I guess that’s why it should be a callback or a signal.
Looking back this statement makes no sense. If each variant is a table, obviously there would not be ‘100 per variant’.
My thinking was that if you have a foo(A,B) but you always have A ground, then that’s kind of like a family of variants (one per binding of A), that is different from when A and B are both vars. But to =@= there’s no way to see it as such.
As @maren points out, deleting tables during “completion” is not an option (at least, not those in the current ccc (closely connected component, i.e., a set of tables that are mutually connected).
In general, I’m not so sure we should have this as a property of a particular predicate. It won’t be particularly simple for the user to select the right predicate. Isn’t a general policy to minimize (limit) table space usage that allows the system to select variants to purge a better plan? That is why I as aiming to make the relevant data and a trigger available.
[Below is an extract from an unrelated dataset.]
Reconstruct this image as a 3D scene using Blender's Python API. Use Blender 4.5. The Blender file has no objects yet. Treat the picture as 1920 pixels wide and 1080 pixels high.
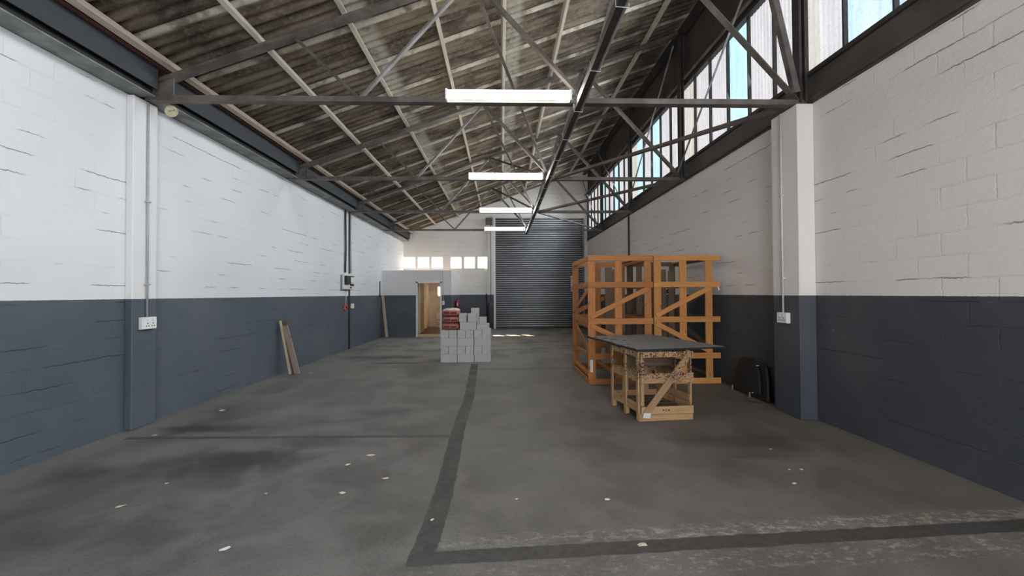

That approach is a little similar to the current GC policy: if GC time exceeds a certain percentage it triggers a goal that is given access to the stats for the last 5 (?) GC runs. The trigger can adjust the GC policy parameters. Also the HTTP server does something like that: if there is no thread available to process a request it triggers a goal. That goal may assess running server threads, CPU usage, system load, etc. to decide on whether to add a new worker thread, have the client wait or reply with a “busy”. This trigger based action keeps the C code relatively simple and allows the plugin of arbitrary complex Prolog code to mitigate the signalled problem.
Getting back to limiting the number of entries with a tabled predicate, I ran across this paper: Geometric Search Trees which, amongst other things, mentions hash-tries. Perhaps changing to hash-tries (or some other random set data structure) would make it easier to prune a tabled predicate’s “cache”.
(I do not claim any expertise on such data structures, but just throwing out some random thoughts that might be saying something completely stupid.)
SWI-Prolog tries surely use hash tables Not sure that is what is meant here. I’m more suspicious that using hash tables is one of the causes of the rather excessive memory usage of the tabling implementation.
So far, work on tabling was geared to get the full XSB functionality at a reasonable performance, not about reducing or optimizing memory management. There is probably a lot to gain. Both by considering the data structures and by using the fact that while establishing the tables for a set of dependent predicates there is a lot of allocation. Once done, a lot can be discarded. Many similar cases, e.g., findall/3, use dedicated allocation that can be released to the OS once the work completes.
The world of “containers” has changed a lot since I learned about them in the late Bronze Age and I haven’t kept up … my thought was: – if random replacement is a good strategy, and if hash values are used as keys, then simply removing the first entry or last entry or whatever entry is most convenient might be an easy and cheap way to get a random replacement strategy.
[LRU presumes that recently accessed items are more likely to be used again; random replacement assumes that there’s no obvious way to guess which items are more likely to be used … classic virtual memory paging algorithms often switch between LRU and random replacement because the worst case behavior of LRU can be really bad. OTOH, garbage collection algorithms often keep a “used more than once” list which is garbage collected less often; so something as simple as a bit that marks whether a table entry has been used might be a good strategy for pruning the entries.]
Random seems a really poor men’s choice. There is a lot to say about the cost for creating a table, either using timing or by analysis of its dependencies and size. Usage is probably another aspect that is worth measuring.